Saintly & Otherwise
This article is from the archive of The New York Sun before the launch of its new website in 2022. The Sun has neither altered nor updated such articles but will seek to correct any errors, mis-categorizations or other problems introduced during transfer.

The Temple of Dendur was transformed into the Temple of Athena on Friday evening as the all male a cappella choir Chanticleer presented a program of works entitled “Women Saintly and Otherwise.” The power and scope of religion as well as the history and future of Catholic Europe are much in the news these days, and so this program of portraits both sacred and profane, which encompassed music from the 15th through the 21st centuries, seemed especially relevant. As a musical whole, the evening offered, shall I say, an unusual experience.
The reconstructed Egyptian structure is housed in a section of the Metropolitan Museum of Art that best replicates an airplane hangar. The acoustics are absolutely awful for a solo singer and piano accompanist, as the sound tends to drift into the ether rather quickly and return as an echo rather late. The recent recital by Olga Borodina is a case in point. This masterful singer conquered the gigantic room by lowering her prodigious volume almost to a whisper, allowing the reverberation to become her ally.

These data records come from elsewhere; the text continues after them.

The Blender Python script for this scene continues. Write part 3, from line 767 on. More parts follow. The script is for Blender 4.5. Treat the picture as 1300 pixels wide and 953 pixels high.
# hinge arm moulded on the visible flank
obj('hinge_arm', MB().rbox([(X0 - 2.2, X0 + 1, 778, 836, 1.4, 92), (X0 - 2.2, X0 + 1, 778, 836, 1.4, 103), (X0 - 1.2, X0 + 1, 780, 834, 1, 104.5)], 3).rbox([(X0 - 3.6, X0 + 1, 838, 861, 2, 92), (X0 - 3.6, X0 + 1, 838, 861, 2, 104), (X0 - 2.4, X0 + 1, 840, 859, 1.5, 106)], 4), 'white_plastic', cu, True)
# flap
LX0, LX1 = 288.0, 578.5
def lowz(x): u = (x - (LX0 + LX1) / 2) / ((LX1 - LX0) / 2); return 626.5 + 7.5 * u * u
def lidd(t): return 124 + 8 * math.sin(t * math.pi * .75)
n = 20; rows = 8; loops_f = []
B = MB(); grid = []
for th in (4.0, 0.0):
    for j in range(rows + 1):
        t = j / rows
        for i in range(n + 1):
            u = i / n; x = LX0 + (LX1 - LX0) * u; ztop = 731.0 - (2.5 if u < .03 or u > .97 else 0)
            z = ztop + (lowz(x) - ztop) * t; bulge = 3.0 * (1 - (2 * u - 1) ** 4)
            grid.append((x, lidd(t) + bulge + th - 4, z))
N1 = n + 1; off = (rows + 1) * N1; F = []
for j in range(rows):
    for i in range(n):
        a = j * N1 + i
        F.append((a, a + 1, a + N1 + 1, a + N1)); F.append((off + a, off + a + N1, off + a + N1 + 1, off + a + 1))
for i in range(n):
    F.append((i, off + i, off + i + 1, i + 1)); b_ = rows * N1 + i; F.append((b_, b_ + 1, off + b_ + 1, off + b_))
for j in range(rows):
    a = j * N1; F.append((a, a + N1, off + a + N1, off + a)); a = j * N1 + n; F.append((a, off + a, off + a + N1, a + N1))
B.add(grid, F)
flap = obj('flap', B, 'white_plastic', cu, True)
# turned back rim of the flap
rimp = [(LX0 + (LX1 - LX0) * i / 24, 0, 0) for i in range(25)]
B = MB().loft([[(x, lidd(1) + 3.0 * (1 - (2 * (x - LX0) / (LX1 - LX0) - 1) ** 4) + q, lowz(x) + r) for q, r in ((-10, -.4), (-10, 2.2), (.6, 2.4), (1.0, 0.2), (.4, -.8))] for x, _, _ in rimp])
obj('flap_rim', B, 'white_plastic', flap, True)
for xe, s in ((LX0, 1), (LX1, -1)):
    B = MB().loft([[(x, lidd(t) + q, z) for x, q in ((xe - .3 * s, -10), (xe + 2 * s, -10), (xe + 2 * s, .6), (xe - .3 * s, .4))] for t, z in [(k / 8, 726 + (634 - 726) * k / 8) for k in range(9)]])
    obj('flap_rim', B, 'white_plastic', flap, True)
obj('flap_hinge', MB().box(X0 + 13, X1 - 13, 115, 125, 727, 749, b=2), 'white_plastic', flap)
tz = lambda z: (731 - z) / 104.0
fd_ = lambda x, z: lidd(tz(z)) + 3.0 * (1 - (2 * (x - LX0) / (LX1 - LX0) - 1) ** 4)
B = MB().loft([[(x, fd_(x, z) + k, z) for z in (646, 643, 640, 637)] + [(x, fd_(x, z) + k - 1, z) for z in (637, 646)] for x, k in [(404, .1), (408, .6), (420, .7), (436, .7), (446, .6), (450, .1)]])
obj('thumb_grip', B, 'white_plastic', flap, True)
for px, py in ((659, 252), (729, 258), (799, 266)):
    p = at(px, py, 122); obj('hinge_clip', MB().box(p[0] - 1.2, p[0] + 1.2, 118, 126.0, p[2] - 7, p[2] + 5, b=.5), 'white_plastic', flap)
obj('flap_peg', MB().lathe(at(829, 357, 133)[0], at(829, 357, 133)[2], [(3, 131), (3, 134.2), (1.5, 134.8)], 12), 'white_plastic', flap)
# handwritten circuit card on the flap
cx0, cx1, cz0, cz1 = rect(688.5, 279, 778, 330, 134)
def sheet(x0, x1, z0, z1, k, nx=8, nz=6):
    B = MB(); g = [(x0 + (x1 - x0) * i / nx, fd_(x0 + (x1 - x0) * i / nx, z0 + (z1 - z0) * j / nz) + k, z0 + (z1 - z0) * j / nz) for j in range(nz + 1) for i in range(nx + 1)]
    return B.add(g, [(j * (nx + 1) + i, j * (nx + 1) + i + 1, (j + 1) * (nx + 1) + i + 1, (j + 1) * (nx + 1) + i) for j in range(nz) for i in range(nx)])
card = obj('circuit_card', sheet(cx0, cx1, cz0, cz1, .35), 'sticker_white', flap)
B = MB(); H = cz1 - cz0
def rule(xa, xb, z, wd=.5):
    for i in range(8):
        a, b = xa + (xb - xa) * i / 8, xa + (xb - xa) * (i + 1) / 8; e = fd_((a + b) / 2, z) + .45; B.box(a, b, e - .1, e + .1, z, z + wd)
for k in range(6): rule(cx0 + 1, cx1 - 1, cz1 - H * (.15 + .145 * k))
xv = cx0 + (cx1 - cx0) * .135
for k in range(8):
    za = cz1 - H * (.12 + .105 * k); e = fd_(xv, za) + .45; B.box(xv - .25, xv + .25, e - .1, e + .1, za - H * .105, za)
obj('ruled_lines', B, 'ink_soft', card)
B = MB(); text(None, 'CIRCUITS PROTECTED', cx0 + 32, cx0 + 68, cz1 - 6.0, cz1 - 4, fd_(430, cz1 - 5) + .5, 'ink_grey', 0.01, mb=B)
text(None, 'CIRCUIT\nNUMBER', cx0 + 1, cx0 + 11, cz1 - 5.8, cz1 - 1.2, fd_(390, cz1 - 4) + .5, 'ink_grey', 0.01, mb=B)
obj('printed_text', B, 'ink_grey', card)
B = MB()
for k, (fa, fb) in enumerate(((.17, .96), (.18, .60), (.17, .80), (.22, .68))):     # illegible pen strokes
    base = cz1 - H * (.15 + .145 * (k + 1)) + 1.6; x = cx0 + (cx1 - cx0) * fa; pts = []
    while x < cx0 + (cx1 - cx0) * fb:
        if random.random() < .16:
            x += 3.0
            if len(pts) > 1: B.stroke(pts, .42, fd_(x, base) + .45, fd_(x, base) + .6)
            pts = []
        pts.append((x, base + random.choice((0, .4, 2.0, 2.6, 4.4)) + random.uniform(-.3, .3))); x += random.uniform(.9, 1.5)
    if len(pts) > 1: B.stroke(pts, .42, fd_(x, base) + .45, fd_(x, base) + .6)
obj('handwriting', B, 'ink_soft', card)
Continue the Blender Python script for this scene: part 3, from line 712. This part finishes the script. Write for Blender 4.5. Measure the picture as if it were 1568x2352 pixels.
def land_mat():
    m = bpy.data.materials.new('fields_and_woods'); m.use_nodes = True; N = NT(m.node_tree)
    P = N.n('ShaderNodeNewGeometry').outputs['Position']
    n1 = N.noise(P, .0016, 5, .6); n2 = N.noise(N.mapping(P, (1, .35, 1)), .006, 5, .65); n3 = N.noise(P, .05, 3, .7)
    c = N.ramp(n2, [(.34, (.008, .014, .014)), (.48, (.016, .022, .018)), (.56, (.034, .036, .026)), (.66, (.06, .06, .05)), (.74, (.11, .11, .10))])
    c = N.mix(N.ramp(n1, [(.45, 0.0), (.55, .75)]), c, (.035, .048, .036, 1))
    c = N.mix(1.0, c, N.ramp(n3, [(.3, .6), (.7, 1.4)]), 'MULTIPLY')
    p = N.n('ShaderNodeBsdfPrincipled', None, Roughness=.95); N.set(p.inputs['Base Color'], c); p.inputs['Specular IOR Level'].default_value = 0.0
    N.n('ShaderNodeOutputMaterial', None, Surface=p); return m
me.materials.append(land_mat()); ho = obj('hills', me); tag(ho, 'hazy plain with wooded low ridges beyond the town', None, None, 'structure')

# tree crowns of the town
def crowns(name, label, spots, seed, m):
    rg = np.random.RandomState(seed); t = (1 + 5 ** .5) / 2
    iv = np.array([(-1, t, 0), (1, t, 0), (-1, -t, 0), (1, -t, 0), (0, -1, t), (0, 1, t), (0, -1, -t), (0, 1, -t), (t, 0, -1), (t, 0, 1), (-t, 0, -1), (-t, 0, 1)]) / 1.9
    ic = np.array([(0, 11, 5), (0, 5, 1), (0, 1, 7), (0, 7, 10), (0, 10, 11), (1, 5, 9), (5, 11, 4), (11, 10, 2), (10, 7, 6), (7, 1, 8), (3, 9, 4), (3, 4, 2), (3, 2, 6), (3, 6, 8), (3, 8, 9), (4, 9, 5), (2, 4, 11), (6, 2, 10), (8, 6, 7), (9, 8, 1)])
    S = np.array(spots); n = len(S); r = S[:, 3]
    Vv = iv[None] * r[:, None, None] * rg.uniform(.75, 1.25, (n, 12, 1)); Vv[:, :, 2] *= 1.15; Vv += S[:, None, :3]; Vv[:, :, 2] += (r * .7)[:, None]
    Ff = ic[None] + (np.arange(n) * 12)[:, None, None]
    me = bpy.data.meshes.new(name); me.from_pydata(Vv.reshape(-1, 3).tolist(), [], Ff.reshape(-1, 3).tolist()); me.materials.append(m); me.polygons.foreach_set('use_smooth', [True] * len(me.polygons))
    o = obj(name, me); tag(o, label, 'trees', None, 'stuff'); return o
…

Miraculously, however, these parabolic effects were just the ticket for music originally written for the cathedrals of Europe. Not only did Chanticleer produce, in the main, a pleasant sound, but it returned to us periodically on the wings of angels. For once, the venue was apt.
My quarrel with the group was more of a stylistic one. Although they were spot-on in their spirited and emotionally intense reading of four stanzas from Claudio Monteverdi’s “Sestina,” they did not significantly vary their histrionic or vocalizing touch for earlier plainchant or a motet by Josquin Desprez. John Paul II taught us much about the triumph of humility over self-aggrandizement, but these voices did not respond with the proper self-effacement for simple, monastic music.
Additionally, I found the voices somewhat wrong in spots. Chanticleer has a dozen 20-something singers, ranging from soprano to bass. The pitch control in the higher parts were handled reasonably well. But there was considerable strain in more than one isolated passage. The timbre of the adult, polished voice – and therefore the ability to transport – was not nearly as effective as a boy’s treble would have been.
Each individual vocal excursion was fine, but the group seemed to recognize that the homogeneity of sound and mood can lead to the soporific. They have devised methods to spice up the program for a more rounded evening. One of these artificial devices is to hand out a program with many more entries listed than will actually be performed, the choir supposedly choosing at the last minute what to intone. This added a little mystery and gamesmanship to the proceedings but left this listener feeling a bit cheated, as one of my favorites, Francis Poulenc, was promised but not delivered.
Another avenue for minimizing the sameness factor is to have differing members of the troupe announce the numbers. This seemingly harmless device led to some less-than-professional moments, however, as the speakers could not resist a little amateur dramatics in their zeal for audience acceptance. There is also rather minimal and awkward choreography, for example, a funeral procession that was both clunky and unnecessary.
All of this leads me to my real dissatisfaction with this concert, which was the vulgarization and profanation of the old texts by presenting them in a theater-in-the-round atmosphere, which asked for and received a boisterous amount of applause (I appeared to be the only member of this audience who didn’t love the show). Singing two Ave Marias, one in anonymous plainsong and then one in polyphonic responsive style – this by Tomas Luis de Victoria – and having them interspersed with applause was terribly disconcerting: In this format, is nothing sacred?
Not that there were not fine performances intermingled throughout. The modern was represented by works of Ravel as well as popular songs and spirituals, and the contemporary by Emily Dickinson settings of Augusta Read Thomas. Especially interesting, with the noted exception of the cartoon procession, was the set presenting three distinct types of expressions of grief. The Monteverdi was sensually funereal, a beautiful woman outfitted in a revealing mourning cloak, and was followed by a rare nineteenth century revisiting of the old madrigal form by Robert Lucas Pearsall, most notable for its outrageous dissonances that were only permitted in that era under the guise of imitation of the old styles. This particular set ended with “Song for Athene” by Sir John Tavener, a relevant and powerful example of a rebirth of religion and spiritualism in our own day, most familiar as music employed at the service for Princess Diana.